U.S. Sen. John Thune, R-S.D., is the Senate bill’s lone co-sponsor. U.S. Rep. Stephanie Herseth Sandlin, D-S.D., introduced a House version of the bill this week, but the text of her bill was not yet available Thursday.

The legislative effort to raise the amounts in the trust funds dates to 2004. Boyd Gourneau, vice chairman of the Lower Brule Sioux Tribe, said in a Thursday interview that he is “cautiously optimistic” about the newest version of the legislation.

“We’ve always been optimistic the last four times we’ve tried,” he said, “but it seems like we get to the end, and something happens.”

The existing trust funds are capped at $28 million for Crow Creek and $39 million for Lower Brule. The new legislation would raise Crow Creek’s fund to $69 million and Lower Brule’s to $130 million.

The trust funds were created during the 1990s as additional compensation for tribal land inundated decades earlier by the construction of Missouri River dams. Congress authorized the tribes to withdraw interest from the funds for schools, health care facilities, water systems, recreational facilities and “such other projects and programs for the educational, social welfare, economic development and cultural preservation of the tribe as the tribe considers to be appropriate.”
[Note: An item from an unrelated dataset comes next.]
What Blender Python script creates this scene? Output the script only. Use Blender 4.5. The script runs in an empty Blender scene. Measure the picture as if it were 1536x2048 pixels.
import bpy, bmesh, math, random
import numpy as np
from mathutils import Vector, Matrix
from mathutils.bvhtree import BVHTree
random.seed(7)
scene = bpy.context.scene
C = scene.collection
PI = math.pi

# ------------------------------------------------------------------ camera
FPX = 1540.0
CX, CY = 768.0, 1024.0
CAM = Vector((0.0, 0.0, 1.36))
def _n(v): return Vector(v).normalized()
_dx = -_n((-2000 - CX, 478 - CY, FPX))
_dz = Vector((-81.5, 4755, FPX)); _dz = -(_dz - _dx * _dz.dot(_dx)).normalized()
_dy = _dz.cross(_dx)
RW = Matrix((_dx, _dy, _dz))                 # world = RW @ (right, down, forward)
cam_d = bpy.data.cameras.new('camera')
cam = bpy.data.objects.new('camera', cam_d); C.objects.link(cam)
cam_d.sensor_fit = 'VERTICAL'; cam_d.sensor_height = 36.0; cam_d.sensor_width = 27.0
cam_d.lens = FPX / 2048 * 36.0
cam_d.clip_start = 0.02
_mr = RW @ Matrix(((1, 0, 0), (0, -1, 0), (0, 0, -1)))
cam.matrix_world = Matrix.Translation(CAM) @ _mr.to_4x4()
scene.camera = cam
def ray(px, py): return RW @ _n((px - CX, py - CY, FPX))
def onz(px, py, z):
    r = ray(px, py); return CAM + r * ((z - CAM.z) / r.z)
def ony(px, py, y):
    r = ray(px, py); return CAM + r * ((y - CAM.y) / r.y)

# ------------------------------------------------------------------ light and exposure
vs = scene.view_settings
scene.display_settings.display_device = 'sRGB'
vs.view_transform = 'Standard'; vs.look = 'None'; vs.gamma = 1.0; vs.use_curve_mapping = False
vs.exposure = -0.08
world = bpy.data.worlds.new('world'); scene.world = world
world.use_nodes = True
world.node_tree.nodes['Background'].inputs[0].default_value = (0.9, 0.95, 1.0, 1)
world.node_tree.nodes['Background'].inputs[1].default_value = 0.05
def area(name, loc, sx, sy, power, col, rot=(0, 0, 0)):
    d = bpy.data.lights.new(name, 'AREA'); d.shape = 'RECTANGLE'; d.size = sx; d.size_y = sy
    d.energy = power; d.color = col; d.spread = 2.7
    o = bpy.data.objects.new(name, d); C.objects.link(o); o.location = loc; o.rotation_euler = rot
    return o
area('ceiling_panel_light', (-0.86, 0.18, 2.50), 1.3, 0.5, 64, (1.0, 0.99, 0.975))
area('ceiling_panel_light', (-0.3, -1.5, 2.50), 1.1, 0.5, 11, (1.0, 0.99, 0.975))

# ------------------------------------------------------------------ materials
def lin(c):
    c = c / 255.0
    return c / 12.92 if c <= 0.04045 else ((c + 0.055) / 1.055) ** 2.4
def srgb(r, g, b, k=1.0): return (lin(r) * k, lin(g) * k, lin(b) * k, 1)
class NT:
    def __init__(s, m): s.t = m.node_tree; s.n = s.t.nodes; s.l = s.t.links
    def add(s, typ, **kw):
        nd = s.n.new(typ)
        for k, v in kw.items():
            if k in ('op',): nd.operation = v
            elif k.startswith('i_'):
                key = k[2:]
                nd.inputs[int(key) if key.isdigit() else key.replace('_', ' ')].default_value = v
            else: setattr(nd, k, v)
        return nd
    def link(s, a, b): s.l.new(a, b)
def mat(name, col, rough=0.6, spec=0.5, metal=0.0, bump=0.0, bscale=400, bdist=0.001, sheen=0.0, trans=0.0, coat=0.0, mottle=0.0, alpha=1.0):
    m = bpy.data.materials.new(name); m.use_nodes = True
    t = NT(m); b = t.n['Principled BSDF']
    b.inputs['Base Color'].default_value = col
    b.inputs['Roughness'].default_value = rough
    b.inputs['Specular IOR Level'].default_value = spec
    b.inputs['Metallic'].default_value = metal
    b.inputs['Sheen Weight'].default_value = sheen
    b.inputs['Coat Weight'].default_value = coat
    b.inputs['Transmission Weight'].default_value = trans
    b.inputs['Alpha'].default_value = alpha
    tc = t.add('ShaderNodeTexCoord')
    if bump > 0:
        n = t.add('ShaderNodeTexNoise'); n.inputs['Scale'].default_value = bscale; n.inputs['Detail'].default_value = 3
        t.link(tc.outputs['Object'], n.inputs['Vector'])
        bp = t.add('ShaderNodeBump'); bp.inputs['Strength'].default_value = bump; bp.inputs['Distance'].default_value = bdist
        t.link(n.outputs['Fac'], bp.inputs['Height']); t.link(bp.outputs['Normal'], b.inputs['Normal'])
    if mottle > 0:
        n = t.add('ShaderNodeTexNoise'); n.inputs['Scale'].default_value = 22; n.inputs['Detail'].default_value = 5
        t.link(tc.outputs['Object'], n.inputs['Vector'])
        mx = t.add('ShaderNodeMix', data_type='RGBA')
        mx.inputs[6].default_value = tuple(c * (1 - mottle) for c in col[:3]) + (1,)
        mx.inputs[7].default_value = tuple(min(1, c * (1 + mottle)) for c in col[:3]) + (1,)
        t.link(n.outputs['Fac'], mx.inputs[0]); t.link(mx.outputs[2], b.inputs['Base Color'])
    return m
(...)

Other tribes along the river received similar trust funds. In 2004, Crow Creek and Lower Brule claimed that their compensation was unfairly low in comparison to the other tribes. The disparity resulted from inconsistency in the methods used by the government to determine the compensation amounts, the tribes said.

Herseth Sandlin repeated that claim Tuesday as she introduced the new legislation.

“Regrettably, the compensation amounts varied between separate but similarly-situated tribes along the Missouri River,” she said, according to the Congressional Record. “The result was unfair and inadequate compensation trust funds for Lower Brule and Crow Creek, and therefore, Congress should revisit the compensation levels provided to these tribes in the 1990s.”

The first legislative attempt to raise the trust fund amounts passed the Senate in 2004, but it was never acted on by the House. Subsequent legislation has received committee hearings and amendments but has not met with success in either chamber of Congress.

Julianne Fisher, of Sen. Johnson’s office, said in an e-mailed response to Daily Republic questions that the tribes requested the re-introduction of the bill.

“Due to its success in the past of getting out of the Senate, of course, Senator Johnson thinks that there is a chance for success this time,” Fisher said. “That’s why he introduced it and will do what he can to see the legislation through.”

The new legislation, besides calling for increased amounts in the trust funds, also says the new money is to be considered “full and final compensation” and adds that the tribes “shall release any further claim for compensation.” Those provisions address concerns voiced by Sen. John McCain, R-Ariz., who said during a 2006 committee hearing that the tribes appeared to be making their “third or fourth trip to the trough.”

Past efforts to increase the trust fund amounts never met with a budgetary and economic climate as dire as the one currently hovering over Washington, D.C., and Gourneau admitted that tough economic times could doom the legislation this year.

“We’ll see what kind of wherewithal our delegation has,” he said.